Consumers must have had similar thoughts and doubts. The Microsoft vision of the home-of-the-future and the PC-driven convergence of computers and television did not happen. But something else did happen, and it’s creating a new world-order far more interesting and exciting than the one envisioned during the intense growth period of PC technology.

A number of events that were just barely visible ten years ago have come to pass and have combined in previously unexpected ways to create these changes. The easiest one to see and predict was the evolution of HDTV. More than ten years ago, the display industry was already on a path to create high-resolution images on screens of just about any size. Electronic communications (now known as e-mail) were also beginning to become important and further expansion could be (and was) predicted.

But perhaps the biggest and least predicted new influence was Google and all the related search capability that has grown with it. Who would have believed a few decades ago that in just a few years we would be able to get an answer to just about any question, on any subject, by simply typing a few words, or even numbers, into our computers? Are you looking for an obsolete vacuum tube? Just “Google” the tube number and every likely source anywhere in the world will instantly be before you. Need the definition of a technical term? Just type it in and there it is. And along with this rich information resource has come the ability to purchase any of these items with similar ease. Of course Ebay has also helped this process along by creating the world’s largest market in new and used “stuff” of all kinds.
This interactivity and information-availability has encouraged the development of web-sites that today provide us with the latest news and other items of interest that we formerly found in daily newspapers and various trade publications.
With all this interesting information now at our fingertips – literally, the computer has evolved into more of an information resource and entertainment tool. While the traditional PC functions are still there, they are no longer dominant. Suddenly, the convergence of television and computers begins to make more sense. If I’m already accessing video clips about various events and items of interest on my computer, why not do that on a large-screen television in between watching favorite programs? That way I can entertain myself with a conventional video program, with a recorded movie, with an electronic game, and combine those activities with surfing the Internet for interesting items. The bridge between video entertainment and computer-accessed information has now been completed. There is a continuum of uses from pure video entertainment on one end, to a combination of computer-accessed information in the middle, to the more traditional PC–like world on the other end.
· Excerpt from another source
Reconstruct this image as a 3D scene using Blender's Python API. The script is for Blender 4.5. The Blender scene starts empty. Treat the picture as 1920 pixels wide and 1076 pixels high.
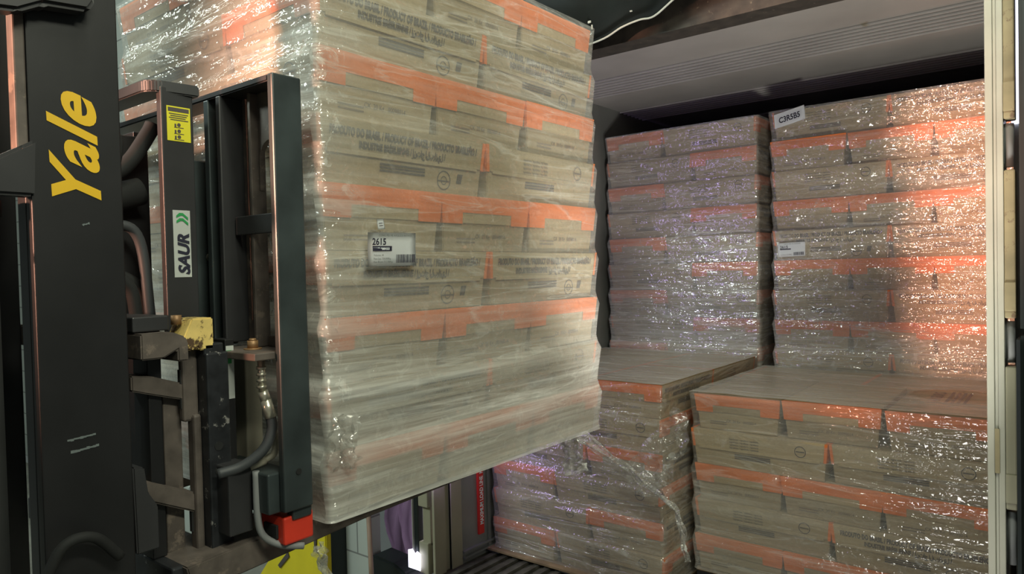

Could we have foreseen this more than a decade ago? Most of us did not. The key to this change was not the vision that Bill Gates had of pushing the PC into controlling the home. The key, instead, was what Google made happen with information search capability and the impact that this has had on other sources of information and commerce being added to the Internet. The process is now in place for television and computers to become inextricably linked. The convergence is happening. But it took a path markedly different than the one envisioned during the early growth years of PC technology.